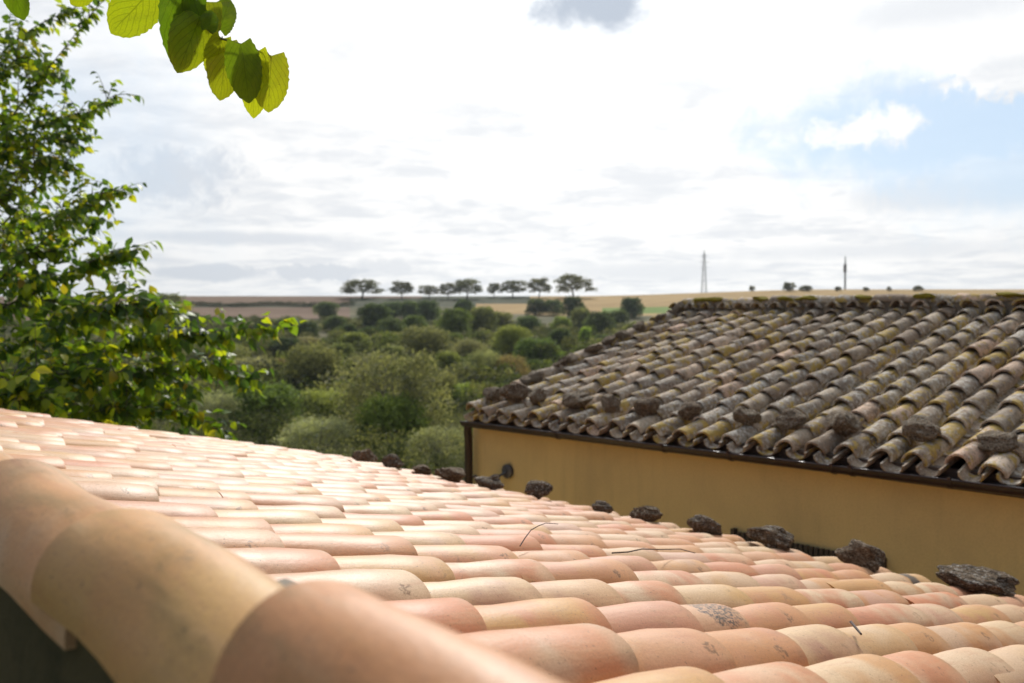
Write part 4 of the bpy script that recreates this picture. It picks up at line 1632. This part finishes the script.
def leaf_matrix(p, d, size):
    x = d
    z = Vector((random.gauss(0, .5), random.gauss(0, .5), 1))
    y = z.cross(x)
    if y.length < .1: y = Vector((1, 0, 0)).cross(x)
    y.normalize(); z = x.cross(y)
    m = Matrix((x, y, z)).transposed().to_4x4()
    w = random.uniform(.85, 1.25)
    return Matrix.Translation(p) @ m @ Matrix.Diagonal((size, size * w, size, 1))


leaf_at.sort(key=lambda q: -q[3] - random.random() * .25)
for p, d, s, wgt in leaf_at[:290]:
    link('leaf', random.choice(leaf_meshes), tree_root, leaf_matrix(p, d, s))
inv_t = parent_world(tree_root).inverted()
vs, fs, uv, rv = [], [], [], []
b = 0
for p, d, s, wgt in leaf_at[290:]:
    v_, f_, u_ = random.choice(leaf_src)
    m = inv_t @ leaf_matrix(p, d, s)
    vs += [m @ Vector(q) for q in v_]
    fs += [tuple(i + b for i in f) for f in f_]
    uv += u_
    rv += [random.random()] * len(v_)
    b += len(v_)
me = mesh_from('foliage', vs, fs, M['leaf'], True, uv, rv)
o = bpy.data.objects.new('foliage', me); COL.objects.link(o); o.parent = tree_root; o['kind'] = 'stuff'
print('tree leaves', len(leaf_at))

# ------------------------------------------------------------------ branch hanging into the picture from above


def big_leaf(base, tip, width_px, depth, tilt, mat, r, cup=.10, heart=.10, point=.5):
    """one heart-shaped leaf from its stalk to its tip; it bulges, its edge is toothed"""
    B, T = at(*base, depth), at(*tip, depth + tilt)
    ax = T - B
    L_ = ax.length
    x = ax.normalized()
    toward = (Vector((0, 0, EYE)) - B).normalized()
    y = toward.cross(x).normalized()
    y = (Matrix.Rotation(random.uniform(-.32, .32), 3, x) @ y)
    z = x.cross(y)
    W = width_px * depth / FPX
    nu, nv = 30, 10
    vs, uv, fs = [], [], []
    for i in range(nu + 1):
        f = i / nu
        # outline: wide near the stalk, drawn out to a point
        g = min(1, abs(2 * f - .86) / 1.14)
        w = (1 - g ** 2.3) ** .66 * (1 if f < .5 else 1 - .18 * point * ((f - .5) / .5))
        if f < .10: w = max(w, .42 + 3 * f)
        if f > .93: w = max(w * .8, .06 * (1 - f) / .07)
        w *= 1 + (.016 if i % 2 else -.012) + .03 * math.sin(i * 1.9 + base[0])
        for j in range(nv + 1):
            s = j / nv * 2 - 1
            xx = f * L_ - heart * L_ * abs(s) ** 1.2 * (1 - f) ** 2
            bul = cup * W * (1 - s * s) + .05 * W * math.sin(f * 9 + s * 5)
            dz = -.14 * L_ * f * f
            p = B + x * xx + y * (s * w * W / 2) + z * (bul * math.sin(math.pi * min(1, f + .08)) + dz * .5)
            vs.append(p); uv.append((j / nv, f))
    for i in range(nu):
        for j in range(nv):
            a = i * (nv + 1) + j
            fs.append((a, a + 1, a + nv + 2, a + nv + 1))
    near_ = min(STEM, key=lambda q: (q - B).length + .3 * max(0, B.z - q.z))
    sm_ = MB(); sm_.tube([near_, near_.lerp(B, .5) + Vector((0, 0, .004)), B + x * .006], [.0013, .0011, .0009], 6)
    stalks.append(sm_)
    c = Vector(branch.location)
    me = mesh_from('leaf', [v - c for v in vs], fs, mat, True, uv, [r] * len(vs))
    o = bpy.data.objects.new('leaf', me); COL.objects.link(o); o.parent = branch
    return o


BD = 1.75
branch = empty('branch', at(205, 20, BD), 'thin branch with large heart-shaped green leaves hanging in from the top edge', 'branch')
mb = MB()
mb.tube([at(-500, -560, BD + .5), at(-240, -330, BD + .25), at(-20, -190, BD + .06), at(120, -90, BD), at(160, -35, BD), at(188, 2, BD), at(205, 27, BD), at(219, 38, BD), at(240, 44, BD), at(262, 52, BD)], [.013, .010, .0075, .005, .004, .0034, .0028, .0022, .0018, .001], 8)
mb.build('stem', M['stem'], branch, True)
STEM = []
for p, q in zip([(120, -90), (160, -35), (188, 2), (205, 27), (219, 38), (240, 44)], [(160, -35), (188, 2), (205, 27), (219, 38), (240, 44), (262, 52)]):
    STEM += [at(p[0] + (q[0] - p[0]) * i / 6, p[1] + (q[1] - p[1]) * i / 6, BD) for i in range(7)]
stalks = []
big = [((8, -22), (24, 20), 24, .02, .8, None), ((92, -14), (70, 4), 22, .0, .4, None),
       ((156, -12), (109, 34), 46, .03, .15, None), ((184, -34), (180, 71), 46, .03, .12, None), ((206, 2), (178, 72), 44, -.02, .65, None),
       ((219, 29), (231, -2), 25, .02, .75, None), ((208, 30), (212, 10), 18, .0, .3, None), ((222, 38), (211, 77), 26, .03, .95, None),
       ((226, 42), (221, 99), 34, -.03, .15, None), ((240, 44), (250, 103), 36, .02, .35, None), ((256, 52), (252, 119), 30, .04, .85, None), ((272, 56), (268, 111), 36, -.02, .98, None)]
for i, (a, b, w, tl, r, _) in enumerate(big):
    o = big_leaf(a, b, w, BD + (i % 3 - 1) * .03, tl, M['bigleaf'], r)
    if (stalks[-1].v[0] - stalks[-1].v[-1]).length < .40:
        stalks[-1].build('stalk', M['stem'], o, True)

# ------------------------------------------------------------------ thin autumn haze over the valley
mb = MB()
mb.box((0, 0, 15), (8400, 8400, 90))
m = bpy.data.materials.new('haze')
m.use_nodes = True
k = NT(m.node_tree); k.n.clear()
pv = k.node('ShaderNodeVolumePrincipled')
pv.inputs['Color'].default_value = (.84, .92, 1.0, 1)
pv.inputs['Density'].default_value = .00013
pv.inputs['Anisotropy'].default_value = .3
mo = k.node('ShaderNodeOutputMaterial')
k.l.new(pv.outputs[0], mo.inputs['Volume'])
hz = mb.build('haze', m)
tag(hz, 'thin pale haze over the valley and the hill', kind='stuff')
scene.cycles.volume_bounces = 1
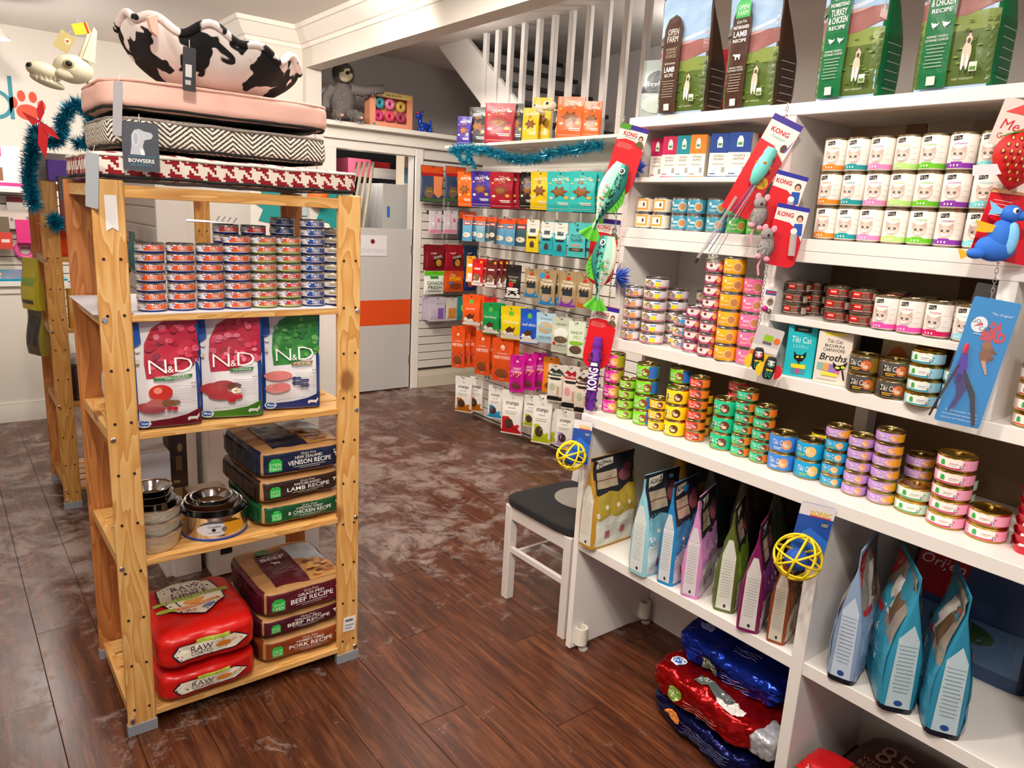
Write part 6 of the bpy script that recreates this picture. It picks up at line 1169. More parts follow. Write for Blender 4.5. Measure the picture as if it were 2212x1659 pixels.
def fish(label, parent_pos, ln, wd_, roll, rz, flip=1):
    """stuffed kicker fish: sculpted body, striped fins and fan tail"""
    t = thing('fish_toy', label, 'cat toy', parent_pos, (0, roll, rz)); th = wd_ * .28
    def w(s): return wd_ / 2 * (math.sin(PI * min(1, s * 1.05 + .12)) ** .8) * (1 - .45 * sm((s - .35) / .6)) + .006
    def th_(s): return th * math.sin(PI * min(1, s * .95 + .05)) ** .7 + .003
    def bd(u, v):
        a = 2 * PI * u; z = ln / 2 - v * ln
        return (w(v) * math.cos(a) * 1.0, -th_(v) * math.sin(a), z)
    cols = [mat('#1d7a6e', .7), mat('#58b7a2', .7), mat('#a5d9c4', .7), mat('#e8e8cc', .7)]
    def cm(u, v):
        x = math.cos(2 * PI * u) * flip; return cols[0] if x > .35 else cols[1] if x > -.1 else cols[2] if x > -.6 else cols[3]
    MB().grid(bd, 28, 26, cm, True).build('body', t, smooth=60)
    def Sf(u, v, o):
        s = (ln / 2 - v) / ln; q = max(.05, 1 - min(.98, (u / w(s)) ** 2)); return (u, -th_(s) * math.sqrt(q) - o, v)
    rr = random.Random(int(ln * 1e4)); ds = []
    for i in range(44):
        s = rr.uniform(.16, .9); ds.append(('e', flip * w(s) * rr.uniform(.12, .62), ln / 2 - s * ln, .0026, .0036, '#15201c', 7))
    ds += [('p', [(-flip * .35 * w(s) - .008, ln / 2 - s * ln), (-flip * .35 * w(s), ln / 2 - s * ln + .005), (-flip * .35 * w(s) + .008, ln / 2 - s * ln), (-flip * .35 * w(s), ln / 2 - s * ln - .005)], '#e89a94') for s in (.36, .45, .54, .63, .72)]
    ds += [('e', flip * w(.1) * .35, ln * .40, .0095, .0105, '#f4f2ea', 16), ('e', flip * w(.1) * .35, ln * .40, .006, .007, '#12201c', 14), ('e', flip * w(.1) * .35 - .002, ln * .403, .0018, .002, '#ffffff', 8)]
    decals(t, Sf, ds, 'markings', .02, .0012, .7)
    G = mat('#58b82c', .75); G2 = mat('#2f7a1c', .75)
    a = flip
    fin = MB().prism([(a * w(.2) * .8, ln * .26), (a * (wd_ * .66), ln * .16), (a * (wd_ * .78), -ln * .02), (a * (wd_ * .6), -ln * .16), (a * w(.65) * .8, -ln * .2)], 1, -.003, .003, G).build('dorsal_fin', t, bev=.001)
    for k in range(6):
        z = ln * (.2 - .07 * k); MB().tube([(a * w(.3) * .9, -.0034, z), (a * wd_ * .66, -.0034, z - .012)], .0012, G2, 4).build('fin_seam', fin)
    MB().prism([(a * -.004, ln * .12), (-a * wd_ * .1, ln * .0), (-a * wd_ * .34, -ln * .06), (-a * wd_ * .12, -ln * .05), (a * .01, ln * .05)], 1, -th - .004, -th + .001, mat('#3f9a3a', .75)).build('pectoral_fin', t, bev=.001)
    tail = MB()
    def tf(u, v):
        x = (u - .5) * (wd_ * (.24 + .95 * v)); return (x, -.006 * math.sin(u * PI * 5) * v, -ln / 2 + .012 - v * ln * .22 + .05 * (abs(u - .5) * 2) ** 2 * v * ln)
    tail.grid(tf, 20, 8, G); tail.grid(lambda u, v: tuple(c + d for c, d in zip(tf(1 - u, v), (0, .004, 0))), 20, 8, G); tail.build('tail_fin', t, smooth=60)
    return t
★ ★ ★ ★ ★
▶ _Stated goal_: Set the lines above down again, word for word, from the first through the one containing "return Matrix.Translation(p) @"; pictures excluded.

▶ _The reply_:
Write part 4 of the bpy script that recreates this picture. It picks up at line 1632. This part finishes the script.
def leaf_matrix(p, d, size):
    x = d
    z = Vector((random.gauss(0, .5), random.gauss(0, .5), 1))
    y = z.cross(x)
    if y.length < .1: y = Vector((1, 0, 0)).cross(x)
    y.normalize(); z = x.cross(y)
    m = Matrix((x, y, z)).transposed().to_4x4()
    w = random.uniform(.85, 1.25)
    return Matrix.Translation(p) @ m @ Matrix.Diagonal((size, size * w, size, 1))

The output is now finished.